Tuesday, June 15, 2021

Tribeca Film Festival Day 6: All My Friends Hate Me

 My adrenaline was very high by the end of All My Friends Hate Me, a film marketed as comedy/horror, which to me suggests something like An American Werewolf in London. This movie is not that! I definitely experienced it as more (psychological) horror than comedy, though I started expecting something truly terrible was going to happen by about 30 minutes in.  I enjoyed the movie, though I think it's the sort of thing that might be more fun in a theater than at home on the couch. I barely recognized the movie I saw when I read this review describing it as a hilarious comedy, and wondered if it has to do with my age, or with the fact that I'm from the US and missed the very British in-jokes, or whether I had to have the right expectations based on knowing the previous work of the film-makers, the team known as Totally Tom. Or, perhaps this movie is some sort of horror/comedy Rorschach test. 

You are probably more likely to find it escalatingly creepy and alarming if you identify with Pete, and more likely to find it escalatingly funny if you can somehow manage being in on the joke from the beginning.

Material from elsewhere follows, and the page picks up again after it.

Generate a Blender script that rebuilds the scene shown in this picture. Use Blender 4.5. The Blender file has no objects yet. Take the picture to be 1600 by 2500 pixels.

I don't know how attitudes about class and snobbery might also affect one's viewing of the film, but I found the group of friends both clueless and insufferable, and that may explain why my experience was closer to the escalating sense of paranoia described in this review from Cineuropa. Looking back at the contrast between the cruelty of many of the jokes, from those attributed to Pete in his own past, or those jokes they play on him during the party weekend, the film can be read as critical comment on comedy itself akin to Hannah Gadsby's Nanette, especially considering the film's final line. Of course, the movie could be more on the side of cruel humor than commenting on it, there's always that possibility. We're all living in the trolls' world now.